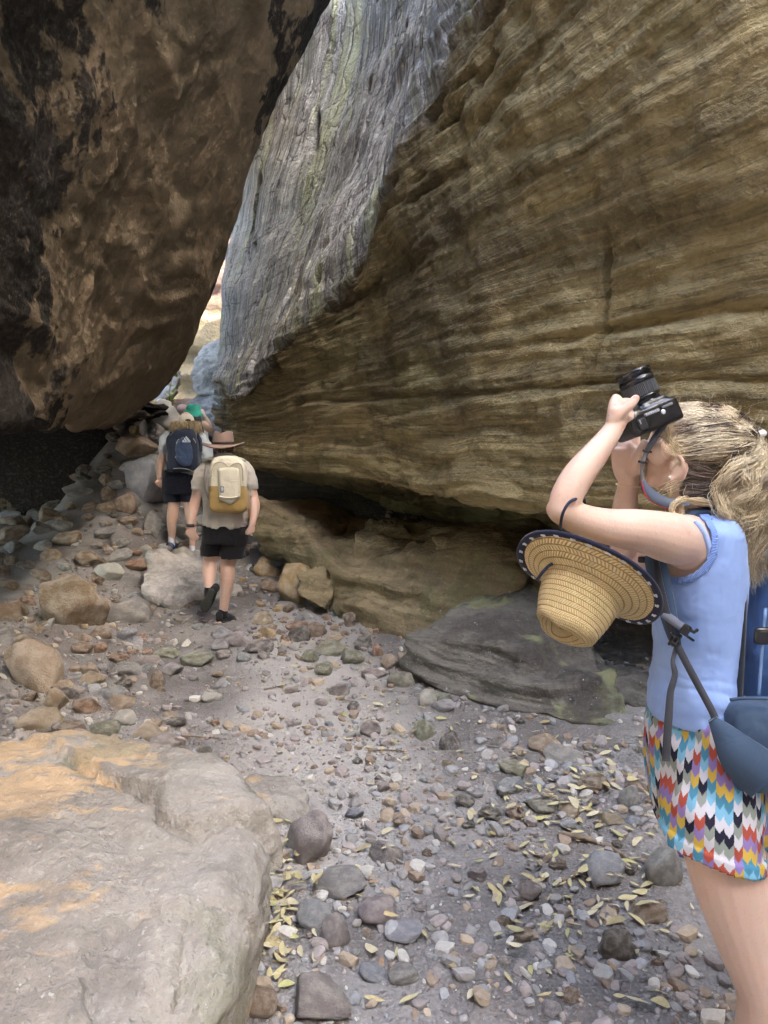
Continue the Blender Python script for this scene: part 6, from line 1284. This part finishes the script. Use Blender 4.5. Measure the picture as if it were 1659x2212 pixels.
# ------------------------------------------------ walker in cap with the navy backpack
def man_cap():
    B = mapper(480, 1290, 4.0955); d = hit(416, 1196)[1]; d = min(max(d, 8.9), 9.8); E = empty('person', B(600, 2120, d), 'walker with light cap, navy shorts and blue sandals behind the man in the felt hat', 'person')
    D = lambda x, y, k=0.0: B(x, y, d+k); s_ = d/9.3
    sk = [ell(D(520, 330, .03), (.08*s_, .098*s_, .11*s_)), *limb([D(520, 520, .03), D(520, 420, .03)], [.06, .058]), ell(D(520, 350, .12), (.045, .03, .06)), ell(D(520, 345, .145), (.012, .016, .02))]
    sk += limb([D(270, 570, .03), D(235, 690, .03), D(190, 845, .04)], [.065, .056, .048])+limb([D(190, 845, .04), D(172, 930, .02), D(160, 1090, -.03)], [.048, .048, .03])+fingers(D(160, 1095, -.03), D(165, 1235, -.05), (.9, .4, 0), .0105, V(.02, .02, 0))
    sk += limb([D(745, 600, .03), D(800, 740, .03), D(830, 900, .03)], [.065, .056, .048])+limb([D(830, 900, .03), D(840, 1010, .0), D(830, 1130, -.05)], [.048, .046, .03])+fingers(D(830, 1135, -.05), D(825, 1260, -.06), (.9, .4, 0), .0105, V(-.02, .02, 0))
    sk += limb([D(360, 1250, 0), D(350, 1430, .02), D(335, 1560, .0), D(325, 1680, -.02), D(325, 1860, 0), D(322, 1960, 0)], [.085, .070, .066, .06, .04, .036])
    sk += limb([D(560, 1250, 0), D(560, 1440, .02), D(575, 1580, .0), D(590, 1720, -.02), D(600, 1900, 0), D(602, 2060, 0)], [.085, .070, .066, .058, .04, .036])
    sk += [tube_np([D(500, 520, .03), D(500, 700, .03), D(460, 1000, .03), D(450, 1250, .03)], [(.19, .11), (.18, .11), (.165, .105), (.165, .11)], 28, True, up=(0, 1, 0))]
    v, n_, f = vox(sk, .009, 3); child('body', mesh_np('body', v, f, SK_T), E)
    MS = mat_cloth('pale_blue_shirt', (.50, .56, .60), 500, .5)
    v, f = cloth_np([tube_np([D(500, 490, .03), D(500, 560, .03), D(490, 750, .03), D(460, 980, .03), D(450, 1060, .03)], [(.13, .09), (.225, .125), (.215, .135), (.20, .135), (.20, .14)], 32, True, up=(0, 1, 0)), *limb([D(300, 545, .03), D(255, 600, .03), D(235, 700, .03)], [.09, .086, .08]), *limb([D(690, 560, .03), D(760, 680, .03), D(800, 820, .03)], [.09, .086, .082])], .010, .010, 8)
    child('shirt', mesh_np('shirt', v, f, MS), E)
    v, f = cloth_np([tube_np([D(450, 1000, .03), D(440, 1100, .03), D(440, 1290, .03)], [(.195, .14), (.22, .16), (.23, .165)], 32, True, up=(0, 1, 0)), *limb([D(350, 1180, .03), D(338, 1300, .03), D(338, 1400, .03)], [.12, .118, .112]), *limb([D(540, 1180, .03), D(548, 1300, .03), D(552, 1410, .03)], [.118, .108, .102])], .010, .008, 8)
    u, ff = submesh(v, f, v[:, 2] > D(0, 1405)[2]); solid(child('shorts', mesh_np('shorts', v[u], ff, mat_cloth('navy_shorts', (.010, .012, .022), 500, .3)), E), .004)
    # curly shoulder-length hair
    r = np.random.default_rng(9); paths, cols = [], []
    for i in range(620):
        a = r.uniform(-1.6, 1.6); p0 = D(520+78*math.sin(a)*1.05, 335+r.uniform(-15, 20), -.075*math.cos(a)+.02); e = D(512+215*math.sin(a)*r.uniform(.55, 1.0), 490+r.uniform(-70, 40), -.10*math.cos(a)+r.uniform(-.06, .03)); m = p0*.5+e*.5+V(.05*math.sin(a), -.045*math.cos(a), .025)
        pa = spline([p0, p0*.6+m*.4, m, e], 14); t = np.linspace(0, 1, 14); ph = r.uniform(0, 6.28); pa[:, 0] += .012*t*np.sin(ph+t*14); pa[:, 2] += .010*t*np.cos(ph+t*14); paths.append(pa)
        q = r.uniform(0, 1); cols.append(np.array((.13, .095, .055))*(1-q)+np.array((.48, .38, .22))*q)
    v, f, c_ = strands(paths, [.005]*620, [.0025]*620, cols, 4); child('curly_hair', mesh_np('curly_hair', v, f, M_HAIR, attrs={'tint': c_}), E)
    v, n_, f = vox([ell(D(512, 415, -.02), (.12, .075, .06)), ell(D(505, 470, -.02), (.165, .075, .035)), ell(D(520, 360, .0), (.088, .085, .07))], .012, 4); child('hair_mass', mesh_np('hair_mass', v+n_*(.008*fbm(v*30, 2))[:, None], f, plain('dark_blond', (.17, .125, .07), .7)), E)
    BL = plain('sandal_blue', (.035, .075, .30), .6, .3, None, .15); SL = plain('sandal_sole', (.20, .22, .28), .8); WS = mat_cloth('white_sock', (.58, .62, .68))
    for (x, y) in ((320, 1985), (603, 2100)):
        a = D(x, y-10, 0); g_ = D(x, y+45, 0)[2]; hl = V(a[0], a[1]-.05, g_+.0); te = V(a[0]-.03, a[1]+.19, g_+.0)
        v, n_, f = vox(limb([V(a[0], a[1], a[2]+.09), V(a[0], a[1]-.01, g_+.06), V(a[0]-.015, a[1]+.08, g_+.045), V(a[0]-.03, a[1]+.17, g_+.035)], [.037, .040, .042, .036]), .007, 3); child('sock', mesh_np('sock', v, f, WS), E)
        so_ = child('sandal', mesh_np('sandal', *[(lambda q: (q[0], [q[2]]))(vox(limb([hl+V(0, 0, .016), hl*.5+te*.5+V(0, 0, .015), te+V(0, 0, .015)], [(.045, .017), (.045, .016), (.046, .015)], up=(0, 0, 1)), .006, 2))][0], SL), E)
        for t, hh, rr in ((.02, .070, .047), (.45, .064, .052), (.75, .052, .05)):
            c0 = hl*(1-t)+te*t; pts = [c0+V(rr*math.cos(b), -.02*math.sin(b)*(t < .2), .012+hh*math.sin(b)) for b in np.linspace(0, math.pi, 9)]; v, f = ribbon(pts, .048, [(math.cos(b), 0, math.sin(b)) for b in np.linspace(0, math.pi, 9)], .006, 3)
            o_ = bpy.data.objects.new('sandal_strap', mesh_np('sandal_strap', v, f, BL)); COL.objects.link(o_); o_.parent = so_; o_.location = (0, 0, 0)
    H = empty('cap', D(520, 345), 'pale peaked cap seen from behind on the walker with the navy backpack', 'cap')
    v, n_, f = vox([ell(D(520, 318, .02), (.092, .108, .085), sub=4)], .006, 2); u, ff = submesh(v, f, v[:, 2] > D(0, 352)[2]); cm = mat_cloth('cap_cream', (.58, .54, .47), 400); solid(child('crown', mesh_np('crown', v[u], ff, cm), H), .004)
    v, f = tube_np([D(520+88*math.sin(a), 345, .02-.108*math.cos(a)) for a in np.linspace(-3, 3, 22)], [(.0035, .012)]*22, 8, up=(0, 0, 1), samples=2); child('rim_band', mesh_np('rim_band', v, f, mat_cloth('cap_band', (.40, .34, .27))), H)
    v, f = ell(D(540, 318, -.082), (.036, .010, .014)); child('adjuster_opening', mesh_np('adjuster_opening', v, f, plain('dark_gap', (.03, .025, .02))), H)
    v, f = rbox((.15, .13, .012), D(520, 350, .16), np.array([(1, 0, 0), (0, .95, -.2), (0, .2, .95)]), power=4); child('peak', mesh_np('peak', v, f, cm), H)
    K = empty('backpack', D(470, 1000, -.2), 'navy backpack with silver piping and a pale triangle logo', 'backpack'); NV = mat_cloth('navy_nylon', (.022, .03, .055), 500, .35, .55); BN = mat_cloth('blue_sheen_nylon', (.045, .075, .14), 500, .5, .45); k = -.13
    ax = np.array([(1, 0, .06), (0, 1, 0), (-.06, 0, 1)])
    v, n_, f = vox([rbox((.37, .20, .46), D(478, 740, k), ax, power=5), rbox((.30, .2, .3), D(500, 600, k), ax, power=4), rbox((.35, .18, .16), D(455, 920, k+.02), ax, power=5)], .009, 4); child('main_bag', mesh_np('main_bag', v+n_*(.006*fbm(v*8, 3))[:, None], f, NV), K)
    v, n_, f = vox([rbox((.20, .08, .30), D(490, 760, k-.10), ax, power=3.2), rbox((.12, .06, .2), D(505, 660, k-.115), ax, power=3)], .007, 4); child('front_pocket', mesh_np('front_pocket', v+n_*(.008*fbm(v*9, 3))[:, None], f, BN), K)
    PI_ = plain('silver_piping', (.42, .43, .44), .5)
    for pts in ([(420, 570), (388, 620), (400, 690), (420, 710)], [(418, 715), (385, 790), (345, 860)], [(610, 560), (640, 620), (620, 700)], [(590, 730), (600, 800), (612, 895)], [(330, 965), (430, 960), (540, 975), (635, 1020)], [(318, 620), (300, 760), (310, 900)]):
        v, f = tube_np([D(x, y, k-.118+.055*(abs(x-480)/170)**2) for x, y in pts], [.0055]*len(pts), 8); child('piping', mesh_np('piping', v, f, PI_), K)
    LG = plain('logo_white', (.62, .66, .72)); lz = k-.150
    # three slanted bars rising to a peak, cut into stripes
    for (q4) in ([(462, 597), (478, 577), (494, 597)], [(484, 570), (498, 553), (528, 597), (502, 597)], [(504, 545), (517, 528), (575, 597), (538, 597)]):
        a = np.array([D(x, y, lz) for x, y in q4]); b = np.array([D(x, y, lz+.03) for x, y in q4]); n = len(q4); j = np.arange(n); j2 = (j+1) % n
        child('logo_bar', mesh_np('logo_bar', np.vstack([a, b]), [np.array([list(range(n))]), np.stack([j2, j, j+n, j2+n], 1)], LG, smooth=False), K)
    v, f = ribbon([D(464, 606, lz), D(520, 608, lz), D(574, 606, lz)], .010, (0, -1, 0), .004); child('logo_bar', mesh_np('logo_bar', v, f, LG), K)
    for pts in ([(330, 480), (300, 560), (285, 700)], [(650, 500), (700, 600), (700, 740)]):
        v, f = ribbon([D(x, y, -.10) for x, y in pts], .05, (0, -.95, .3), .014); child('shoulder_strap', mesh_np('shoulder_strap', v, f, NV), K)
man_cap()
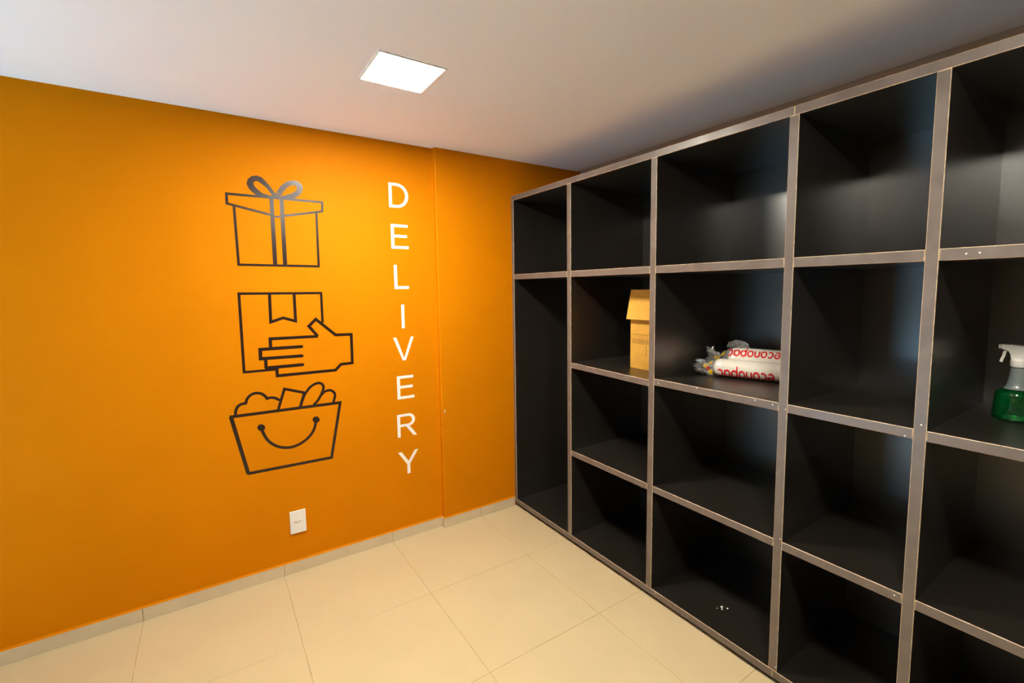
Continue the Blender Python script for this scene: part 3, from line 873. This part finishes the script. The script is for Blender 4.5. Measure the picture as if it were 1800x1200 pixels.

- - -

Work to complete =>
Where a line in the material contains "from", copy that line.

Full answer =>
Continue the Blender Python script for this scene: part 6, from line 1284. This part finishes the script. Use Blender 4.5. Measure the picture as if it were 1659x2212 pixels.
    H = empty('cap', D(520, 345), 'pale peaked cap seen from behind on the walker with the navy backpack', 'cap')
Continue the Blender Python script for this scene: part 3, from line 873. This part finishes the script. The script is for Blender 4.5. Measure the picture as if it were 1800x1200 pixels.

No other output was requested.